PEP 38460 partner New Zealand Oil and Gas says in its latest quarterly report that preliminary engineering and reservoir modelling studies have confirmed an FPSO, linked to four or five subsea wells, will be the optimal development for the Tui and Amokura-Pateke oil pools (Tui Oil Area).
The proved and probable (P50) reserves are 20-30 million barrels of recoverable oil, while capital costs for the subsea and subsurface components of the development are currently expected to be in the range of US$120-$150 million and will be refined by the FEED design study.
Preliminary reservoir modelling indicates that production will average 20,000-plus barrels of oil per day during the first nine months, with production rates reducing over approximately 10 years, subject to any additional reserves discovered by drilling nearby prospects.
Further reservoir modelling studies will be completed during the course of the FEED study to refine reserve estimates and determine optimal well locations to drain oil.
The joint venture expects the FEED contract, once awarded in February, to take up to six months to complete. This will allow a final financial investment decision to be made by August, with first oil scheduled for the last quarter of 2006.
The reports also details updates regarding the more southern offshore Taranaki Kupe gas-condensate project in PML38146 and says an assessment of environmental effects (AEE) has been completed and that AEE details demonstrate the adverse environmental effects of the Kupe development will be minimal.
Suitable contractors have pre-qualified for construction of the offshore elements: platform fabrication, platform installation, offshore pipeline purchase and offshore pipeline installation; and the engineering design necessary to go to tender has been completed.
Negotiations are taking place with NGC regarding NGC expanding and providing its onshore Kapuni gas treatment plant to processing raw Kupe gas and condensate. If suitable commercial terms can be agreed, construction of a stand-alone production station will not be required. A decision on the production station is expected during this quarter.
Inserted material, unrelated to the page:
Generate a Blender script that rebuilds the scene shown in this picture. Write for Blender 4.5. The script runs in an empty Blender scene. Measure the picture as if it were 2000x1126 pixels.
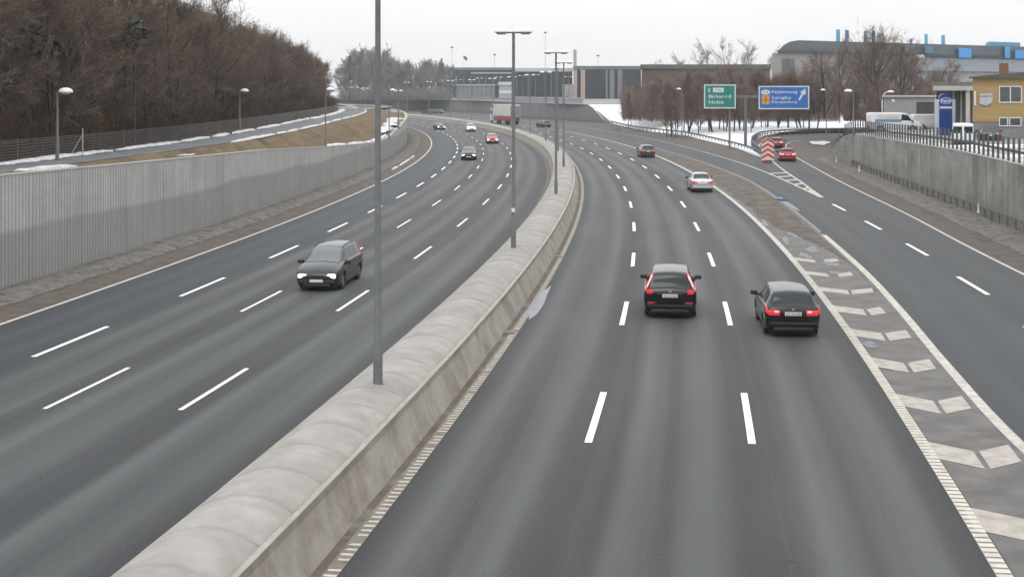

The Kupe joint venture has now set next October as the target date for a final financial investment decision, which provide sufficient time to complete an on and off-shore production facilities tender process.
The Kupe permit area is prospective for additional gas, which could be added to the main field production in due course. These additional prospects may also contain oil in commercial quantities.
NZOG says that in addition to pursuing its three developments, it is continuing working towards the drilling of several exploration prospects in the offshore Taranaki Basin.
Several undrilled Eocene-aged Kapuni F sand prospects within the Tui Oil Area - with reservoir targets of similar size and quality to the Tui-Amokura-Pateke discoveries - had been identified from recent 3D seismic shot and further delineation of these prospects is continuing.
A large (414 sqkm) new 3D seismic survey is planned over a series of Kapuni F sand prospects in the Hector area (PEP 38460-483) during April-June this year.
Reprocessing of seismic data covering Taitapa, a Miocene-aged prospect, had been completed of West Kupe (PEP 38484) and mapping of this relatively shallow oil prospect by the joint venture partner and operator OMV, is in progress to better delineate structural configuration and prospect size.
Further evaluation points to the Mangatoa (Cretaceous) prospect in PEP 38478 having even greater size than previously assessed with reserves possibly as great as 3 tcf of gas. Further assessment of drilling options points to drilling a single vertical well offshore using a jack-up rig.
The Eocene-aged Felix oil prospect (PEP 38729) is presently being refined through reprocessing of the seismic, with the refined definition completed by June. A jack-up is the most likely means of drilling Felix and Mangatoa, perhaps late this year, whereas Mangatoa would require a semi-submersible rig.
NZOG said it was looking for farm-in partners to share drilling costs in all these wells.